# DIRECTIONS
Each line below should be quoted exactly, please.

+++ MATERIAL PROVIDED +++

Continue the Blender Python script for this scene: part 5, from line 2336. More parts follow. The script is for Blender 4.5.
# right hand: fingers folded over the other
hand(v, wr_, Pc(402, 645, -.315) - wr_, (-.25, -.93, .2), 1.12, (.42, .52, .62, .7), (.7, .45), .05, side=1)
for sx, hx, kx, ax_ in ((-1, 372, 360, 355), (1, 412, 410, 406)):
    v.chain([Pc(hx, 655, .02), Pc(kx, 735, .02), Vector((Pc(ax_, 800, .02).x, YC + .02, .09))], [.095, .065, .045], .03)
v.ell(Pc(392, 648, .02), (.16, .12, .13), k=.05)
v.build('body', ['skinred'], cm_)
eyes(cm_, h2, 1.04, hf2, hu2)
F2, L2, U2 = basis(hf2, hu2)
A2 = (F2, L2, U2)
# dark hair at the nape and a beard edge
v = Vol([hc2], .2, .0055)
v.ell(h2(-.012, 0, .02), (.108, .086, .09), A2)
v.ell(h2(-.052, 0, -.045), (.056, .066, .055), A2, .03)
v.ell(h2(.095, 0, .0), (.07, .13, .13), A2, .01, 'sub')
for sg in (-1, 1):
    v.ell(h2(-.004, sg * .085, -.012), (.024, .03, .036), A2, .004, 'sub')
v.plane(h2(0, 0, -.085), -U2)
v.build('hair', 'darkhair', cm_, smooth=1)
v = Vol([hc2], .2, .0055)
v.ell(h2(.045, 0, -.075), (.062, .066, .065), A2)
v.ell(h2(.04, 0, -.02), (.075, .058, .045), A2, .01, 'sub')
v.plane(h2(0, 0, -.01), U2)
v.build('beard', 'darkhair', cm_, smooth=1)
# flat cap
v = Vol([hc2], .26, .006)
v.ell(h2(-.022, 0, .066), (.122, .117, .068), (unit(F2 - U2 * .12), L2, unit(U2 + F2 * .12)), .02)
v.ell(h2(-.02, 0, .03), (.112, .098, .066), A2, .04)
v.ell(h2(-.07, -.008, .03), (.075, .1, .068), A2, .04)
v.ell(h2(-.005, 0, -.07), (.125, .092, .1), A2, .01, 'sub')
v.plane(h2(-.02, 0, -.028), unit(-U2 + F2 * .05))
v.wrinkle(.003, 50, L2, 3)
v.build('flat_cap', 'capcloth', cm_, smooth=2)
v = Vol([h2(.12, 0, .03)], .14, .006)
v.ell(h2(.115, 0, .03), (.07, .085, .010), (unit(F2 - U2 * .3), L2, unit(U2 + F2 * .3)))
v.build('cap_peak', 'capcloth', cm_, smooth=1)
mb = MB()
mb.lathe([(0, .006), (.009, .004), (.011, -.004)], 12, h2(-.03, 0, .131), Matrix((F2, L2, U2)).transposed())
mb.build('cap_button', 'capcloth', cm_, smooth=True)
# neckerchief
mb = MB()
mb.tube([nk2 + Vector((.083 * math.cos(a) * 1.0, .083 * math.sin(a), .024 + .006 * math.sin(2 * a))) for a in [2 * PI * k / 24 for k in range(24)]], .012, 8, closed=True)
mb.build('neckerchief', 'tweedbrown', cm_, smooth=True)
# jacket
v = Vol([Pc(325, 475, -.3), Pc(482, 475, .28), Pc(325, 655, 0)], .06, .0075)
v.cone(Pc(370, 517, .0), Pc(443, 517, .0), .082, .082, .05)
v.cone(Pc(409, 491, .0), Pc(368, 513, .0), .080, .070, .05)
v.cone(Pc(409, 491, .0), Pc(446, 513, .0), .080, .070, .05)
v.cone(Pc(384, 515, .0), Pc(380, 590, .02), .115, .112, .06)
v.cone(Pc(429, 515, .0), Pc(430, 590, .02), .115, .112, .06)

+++

# TASK SOLUTION
Continue the Blender Python script for this scene: part 5, from line 2336. More parts follow. The script is for Blender 4.5.
# right hand: fingers folded over the other
hand(v, wr_, Pc(402, 645, -.315) - wr_, (-.25, -.93, .2), 1.12, (.42, .52, .62, .7), (.7, .45), .05, side=1)
for sx, hx, kx, ax_ in ((-1, 372, 360, 355), (1, 412, 410, 406)):
    v.chain([Pc(hx, 655, .02), Pc(kx, 735, .02), Vector((Pc(ax_, 800, .02).x, YC + .02, .09))], [.095, .065, .045], .03)
v.ell(Pc(392, 648, .02), (.16, .12, .13), k=.05)
v.build('body', ['skinred'], cm_)
eyes(cm_, h2, 1.04, hf2, hu2)
F2, L2, U2 = basis(hf2, hu2)
A2 = (F2, L2, U2)
# dark hair at the nape and a beard edge
v = Vol([hc2], .2, .0055)
v.ell(h2(-.012, 0, .02), (.108, .086, .09), A2)
v.ell(h2(-.052, 0, -.045), (.056, .066, .055), A2, .03)
v.ell(h2(.095, 0, .0), (.07, .13, .13), A2, .01, 'sub')
for sg in (-1, 1):
    v.ell(h2(-.004, sg * .085, -.012), (.024, .03, .036), A2, .004, 'sub')
v.plane(h2(0, 0, -.085), -U2)
v.build('hair', 'darkhair', cm_, smooth=1)
v = Vol([hc2], .2, .0055)
v.ell(h2(.045, 0, -.075), (.062, .066, .065), A2)
v.ell(h2(.04, 0, -.02), (.075, .058, .045), A2, .01, 'sub')
v.plane(h2(0, 0, -.01), U2)
v.build('beard', 'darkhair', cm_, smooth=1)
# flat cap
v = Vol([hc2], .26, .006)
v.ell(h2(-.022, 0, .066), (.122, .117, .068), (unit(F2 - U2 * .12), L2, unit(U2 + F2 * .12)), .02)
v.ell(h2(-.02, 0, .03), (.112, .098, .066), A2, .04)
v.ell(h2(-.07, -.008, .03), (.075, .1, .068), A2, .04)
v.ell(h2(-.005, 0, -.07), (.125, .092, .1), A2, .01, 'sub')
v.plane(h2(-.02, 0, -.028), unit(-U2 + F2 * .05))
v.wrinkle(.003, 50, L2, 3)
v.build('flat_cap', 'capcloth', cm_, smooth=2)
v = Vol([h2(.12, 0, .03)], .14, .006)
v.ell(h2(.115, 0, .03), (.07, .085, .010), (unit(F2 - U2 * .3), L2, unit(U2 + F2 * .3)))
v.build('cap_peak', 'capcloth', cm_, smooth=1)
mb = MB()
mb.lathe([(0, .006), (.009, .004), (.011, -.004)], 12, h2(-.03, 0, .131), Matrix((F2, L2, U2)).transposed())
mb.build('cap_button', 'capcloth', cm_, smooth=True)
# neckerchief
mb = MB()
mb.tube([nk2 + Vector((.083 * math.cos(a) * 1.0, .083 * math.sin(a), .024 + .006 * math.sin(2 * a))) for a in [2 * PI * k / 24 for k in range(24)]], .012, 8, closed=True)
mb.build('neckerchief', 'tweedbrown', cm_, smooth=True)
# jacket
v = Vol([Pc(325, 475, -.3), Pc(482, 475, .28), Pc(325, 655, 0)], .06, .0075)
v.cone(Pc(370, 517, .0), Pc(443, 517, .0), .082, .082, .05)
v.cone(Pc(409, 491, .0), Pc(368, 513, .0), .080, .070, .05)
v.cone(Pc(409, 491, .0), Pc(446, 513, .0), .080, .070, .05)
v.cone(Pc(384, 515, .0), Pc(380, 590, .02), .115, .112, .06)
v.cone(Pc(429, 515, .0), Pc(430, 590, .02), .115, .112, .06)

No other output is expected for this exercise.